The Sixth Circuit issued its decision yesterday in the CIC Services case. The majority opinion affirmed the district court’s holding that the Anti-Injunction Act barred the challenge to the validity of an IRS notice designating certain micro-captive insurance transactions as transactions of interest and as a result subjecting these transactions to various reporting requirements. The district court and the Sixth Circuit majority relied on the D.C. Circuit’s 2015 decision in Florida Bankers, in which the majority opinion was written by now-Supreme Court Justice Brett Kavanaugh. However, there was a very strong dissent in the Sixth Circuit decision, written by recent appointee Judge John Nalbandian, which argued that the Florida Bankers decision had not given proper weight to the Supreme Court’s 2015 decision in Direct Marketing. In partial support of that position, Judge Nalbandian cited several articles that had criticized the Florida Bankers decision on that basis, including IPB attorney Pat Smith’s 2015 Tax Notes article D.C. Circuit in Florida Bankers Mis-Applies Anti-Injunction Act. Pat further elaborated on the relevant points in a later Tax Notes article, Pre-Enforcement Challenges and the Anti-Injunction Act.

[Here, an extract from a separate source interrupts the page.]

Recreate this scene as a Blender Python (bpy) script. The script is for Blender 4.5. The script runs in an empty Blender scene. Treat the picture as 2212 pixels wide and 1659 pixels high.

In addition, Pat was quoted in the Tax Notes story on the Sixth Circuit decision, Court Nips Pre-Enforcement Challenge of Microcaptive Notice.

Patrick J. Smith of Ivins, Phillips & Barker Chtd. told Tax Notes that while he was disappointed the Sixth Circuit affirmed the district court, “it is heartening that the dissent in this case expresses very cogently why the majority opinion is wrong.”

A key point in Nalbandian’s dissent is that the mere existence of the notice does not impose a tax in the form of a penalty, Smith said.

“Instead, it is only a violation of the notice that would result in imposition of the penalty, and the plaintiffs in this case have not violated the notice, just as the plaintiffs in Florida Bankers had not violated the regulations in that case,” Smith continued. “This is the very important point that was ignored by then-Judge Kavanaugh in the Florida Bankers decision and by the majority here.”

Smith said he hopes the strong dissent will prompt CIC Services to file a petition for rehearing or for rehearing en banc.

“The death of one of the original judges on the panel might provide further ammunition for a petition for rehearing,” Smith said, adding that while the Sixth Circuit properly appointed a replacement judge, that judge didn’t have the benefit of participating in the oral arguments.